Kae MaÞunÿu-Tjiparuro
Windhoek-A marketing morass. This is how the prevailing persistent situation of livestock marketing in most communal areas of the country can aptly and shortly be described.
This situation comes a long way from the days of colonialism. Since, there has been little to zero improvement. Most of the time such areas are left to the unscrupulous market forces. These are just nothing more than a syndicate of white monopolistic buyers, determining the prices and rather than letting market forces doing this. At the sharp end of this are communal producers (farmers), a euphemism this day for previously disadvantaged communal farmers in crowded communal land, which are increasingly becoming agricultural backwaters, if not cattle herding backwaters.
Even in this era when cattle marketing lately has markedly improved with prices reaching a high of about N$40 a kilogramme in urban centres, such remains to most communal areas a distant dream with the best they can expect being a high of N$24 per kilogramme. At the centre of this extremely exploitative marketing system is a syndicate of buyers, mostly, if not all white, that like the historical partitioning of Africa at the Berlin Conference of 1884, have partitioned communal areas among themselves, buying cattle through a system of permits with only one buyer with a pre-determined price at any particular permit in any communal area at a specific time. This is as opposed to auctions when there could be more than one buyer, bidding for the cattle on offer, thus pushing up the asking price.
Because of the current marketing system, communal producers have literally been hostages to their own production, with their power as producers yet to be realised and tapped. Not that producers are without any blemish in their own continued exploitation.
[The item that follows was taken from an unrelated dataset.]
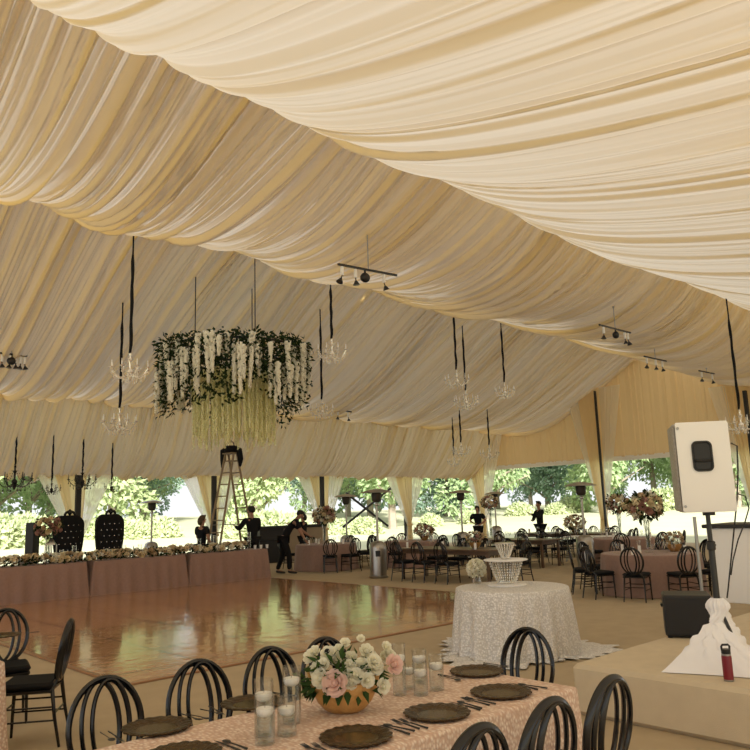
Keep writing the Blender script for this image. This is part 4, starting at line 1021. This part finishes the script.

And their farmers’ associations as much, which seem to have been doing little or nothing in the face of the continued exploitation of their members.
Muua Katjizeu from the Okakarara Farmers Association (OFA), speaking to the Namibian Broadcasting Corporation (NBC)’s Omurari FM last Friday, points out one factor impacting negatively on livestock prices in the communal areas, especially in the Okakarara Constituency, foremost the lack of cooperation among the various farmers’ associations and cooperatives vying for the piece of the cake as far as the marketing and selling of livestock is concerned. Divisions and competition among these associations and cooperatives compound the already complex and cumbersome livestock marketing industry, which Katjizeu admits cannot be for the weak and fainthearted. This is in contrast to buyers, predominantly if not only whites, who are well organised. The major obstacles according to Katjizeu are that there are only two buyers for Okakarara, who know their game, a game which has been to the detriment of producers (farmers). Attracting more buyers to the area has been impossible. For this one needs to have a certain number of cattle which most of the time has been negated against by the farmers themselves preferring to sell their cattle in towns where they can get better prices.
If buyers have cattle available in towns there has been and can be little incentive for them to buy cattle in the rural areas, with the attendant disincentive of the troubles of transporting the cattle from the rural areas, and depreciation of their trucks given the conditions of the roads in most rural areas. “Thus the two buyers who are there have divided the area among themselves. The farmers themselves are in two groups, the associations and cooperatives. To make matters worse when able to draw the yearly calendar we could mix selling between the two groups but when the veterinarian started to draw it, associations have a month within which they sell and the cooperatives another,” relates Katjizeu.
On this basis each of the two buyers buy from either the associations any given month with the other only buying from the cooperatives the following month. Meaning there is and has been no competition between the two buyers with farmers at the mercy of only two buyers who determine the prices at will without any competition. Meaning farmers are most of the time presented with a you-sell-or-go situation. Most of the time the farmers, cattle selling being their only source of income, are left with few if any choice but selling at the given price which by no means is determined by the so-called market forces, which in this regard are non-existent. And this situation pertaining to Okakarara, seems akin to most communal areas where prices are depressed and do not come nearer to those in town.
This is a situation that is very much within the powers and ability of the farmers to change, but change seems to have been illusive, mainly due to lack of unity among the farmers. But there are some exceptions to the rule with Otjinene reportedly one of the areas where auctions take place with more than just a single or two buyers at a time, and thus competition and better prices.